Commuter rail operations are not flashy. The map of RER or S-Bahn lines is neat, which is why rail activists talk about through-running so much – it’s right there posted at every station and on every railcar. But the speed at which people get on and off the train is not as obvious, and it requires looking into detailed reports to do an even rudimentary comparison, none of which in the case of Paris is available in English or easy to find on Google (the word “stationnement” usually means “parking,” in the same manner that the word “dwell” usually means “to live in a place”).

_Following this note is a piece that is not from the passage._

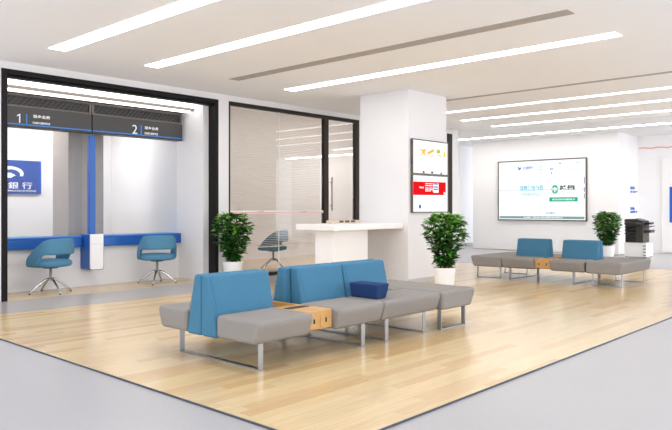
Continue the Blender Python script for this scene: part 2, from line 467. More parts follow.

The upshot is that consultant reports written by serious people who absorb the knowledge of the railroaders of the Northeastern US with some British sanity checks can still say things that are so wrong to make the entire report useless. The same process that produces the whopper that the Munich S-Bahn, built 1965-72, took 46 years to build, can produce a Gantt chart that has a combined boarding and alighting time with conductor check that’s more than five times longer than what Penn Station in its current configuration is capable of and more than 10 times longer than what Gare du Nord achieves with similar peak ridership. Based on this false belief regarding dwell times, the agencies are then convinced that through-running is difficult and, separately, many additional tracks at Penn Station are required to fully use the capacity of the under-construction Gateway tunnel, building which would waste $16.7 billion.